Qu’il est amusant de se déguiser. De se faire passer pour un autre. Ou de faire gober n’importe quoi. Toujours?

L’imposture assumée, ça donne de bonnes farces.  » Haha, raté, c’est pas moi, c’est ma jumelle! » Ou encore:  » Gros bêta, c’était pour rire, je n’ai pas l’hépatite B! » La mystification, en général, c’est drôle. On a ri, en tout cas, devant la déconfiture de ce seul vrai candidat de la téléréalité française  » Gloire et fortune » perdu au milieu de comédiens. Parfois aussi, le canular fait peur: le 13 décembre 2006, les rédactions de nos canards sont assaillies de coups de fils. Panique à bord. La RTBF avait diffusé sur son antenne, à une heure de grande écoute, l’explosion du pays. L’équilibre était précaire, tout le monde ou presque avait cru à la sécession flamande. Des anciens qui avaient vécu la guerre, l’occupation, pleuraient la paix et l’unité.

Bonne blague! Non: bonne conscientisation en employant des codes inhabituel, dit l’audio- visuel public. Mais qui sème le vent récolte la tempête. L’imposture, même assumée, ne peut toujours se faire impunément. Dans ce cas-ci: les Flamands n’ont pas apprécié la caricature, qui a certainement tendu encore davantage les rapports communautaires. Et la prophétie s’est presque révélée auto-réalisatrice.

Des séquelles aussi, pour Patrick Sébastien. Présent le 20 mars dernier sur la Une, pour la diffusion de son docu La double vie de Joseph Lubsky (à voir aussi sur France 2 le vendredi 28). Un film sur son expérience la plus poussée de déguisement.

SE PERDRE DANS L’AUTRE

Pour que les critiques lisent son roman La cellule de Zarkane, l’homme de télé s’est inventé un pseudo. Et tant qu’à faire, le personnage qui va avec. Son passé, ses douleurs. Sébastien s’est quelque peu perdu dans Lubsky. Crâne rasé, joues balafrées et dos voûté, il a rencontré des journalistes conquis par le roman, qui lui donnaient du  » Vous » et du  » Monsieur« . Qui lui confiaient avoir pleuré, avoir appris des choses sur leur propre vie… Sébastien le beauf, Sébastien qui fait tourner les serviettes, devenait quelqu’un de respectable en Lubsky.

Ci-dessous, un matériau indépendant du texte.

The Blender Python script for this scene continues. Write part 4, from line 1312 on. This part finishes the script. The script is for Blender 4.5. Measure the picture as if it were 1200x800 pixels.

Puis Lubsky a fait une télé, chez Ruquier. A appris que les critiques littéraires valaient parfois peau de balle (Polac prétendait le bouquin mauvais… mais ne l’avait pas lu). A bien dupé son monde. Et le lendemain, Internet dévoilait la farce. Pourtant, l’animateur a continué à dormir dans la cave dans laquelle il s’était enfermé pour  » prendre le regard du taulard » qu’il était censé être. Il raconte aujourd’hui qu’il a frôlé la folie. L’expérience fait froid dans le dos.

Comme celle de Monique De Wael, jadis Misha Defonseca, qui n’a pas plus vécu avec les loups que vous et moi, quoi qu’en disent le bouquin et le film sur son histoire. Aujourd’hui mise à nu en public, elle doit se rhabiller avec des pans de sa vraie existence. Mais quelle est-elle, puisque depuis toujours cousue de mensonge? L’imposture, sous toutes ses formes, est plus que jamais sous les feux des projecteurs. Et elle sue la tristesse et les désillusions.